The discipline required—watching those thoughts and objectifying the “bad” ones, i.e. that ain’t me—is frickin’ enormous, and without a doubt, precisely why my life has played out in this way.
My father always used to say, “A man without land is nothing.”
I don’t think it much matters what the land is – it is your own little postage stamp of the earth, from the core below to the heaven above (as the old common lawyers used to say). My father’s postage stamp in Abilene was purchased for the monumental sum of $4,500 in 1951. He sold it 30 years later for $15,000. No growth in real dollars there, but growth isn’t the point of owning land – the point is possession, attachment, independence. I bought my own first house because I was sick and tired of truckling to landlords (mine were living ones, unlike yours). Even the bank couldn’t get me down as long as I could make the payment on that place. Then time passed, and the bank lost its power when I burned the mortgage. Eureka! You gotta buy a place, John. A man without land is nothing.
Oh, don’t be silly.
I would like to have my own place again, though.
Folk wisdom often IS kind of silly, certainly exaggerated, crude and over-generalized. Intended to get attention and stick in the mind for those very reasons. My old man was capable of subtlety when he wanted to be, but not when he wanted to make a point. This one reflected a deep aspiration for rootedness and a revulsion at its opposite – borne of depression-era hardships and the deprivations of life in the military. Anyhow, a place of one’s own is what most of us want, if in a more nuanced way.

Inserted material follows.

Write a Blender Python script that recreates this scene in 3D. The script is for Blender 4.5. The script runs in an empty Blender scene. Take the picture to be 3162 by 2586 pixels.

Most of the people on the planet don’t “own” where they live, I’ll bet…
I sort of meant to be giving you moral support in the quest. It would be “exhortation”, I suppose, if you were really content with non-ownership, and if the point of my remarks was to change your mind. But a faithful reading of your writings on the subject by even a non-empathic guy like me brought your point of view on this pretty well home. Indeed, it warmed me up to the subject matter, and out came those recollections, flawed as they may have been.
What’s this about cattle prods and warrior energy?
Certain issues drive one to expanded self-awareness in order to survive. A warrior’s cause. Great effort, great reward.
Please tell me why we keep other people’s junk to bring us bad memories. My kids will sell it in a garage sell for nothing. I just cleaned out a china closet the other day to put some useable items up and threw away a hundred year old butter, creamer and sugar bowl from my down the road ancestors and it was really made me feel better. Why are we keeping this stuff. I also made my husband clean out that storage unit out completely and turn in the key. It was such a sigh not to be paying for stuff to be stored. Just my different view but yes I still own 4 sets of china and an ancient typewriter and a hundred year old desk and swivel chair I use to do projects. I say use it or get rid of it. I also had the duty of cleaning out of my parents pictures and stuff. I think it really messed up my mind along with making me feel bad and having bad feelings about my siblings. I have felt for you reading about your adventures going back and forth. I hope you get over it soon, it is a low place in one’s soul. Enjoy the sunshine, go on a hike, go fishing, enjoy God’s land! As the northerners say, “Forget About It!”
Now that is all excellent advice. I already have other people’s junk that brings bad memories, why should I bring back more? I think the things we’re talking about are things that make one say, “I ought to hang onto those…” for someone’s nieces or whomever. As if they really want the old stuff. In my case, the “loot” mostly reminds me how cheap & miserly some people were.
This damn business is almost over with, though. And I hope I remember what you said. My wife would agree with every word.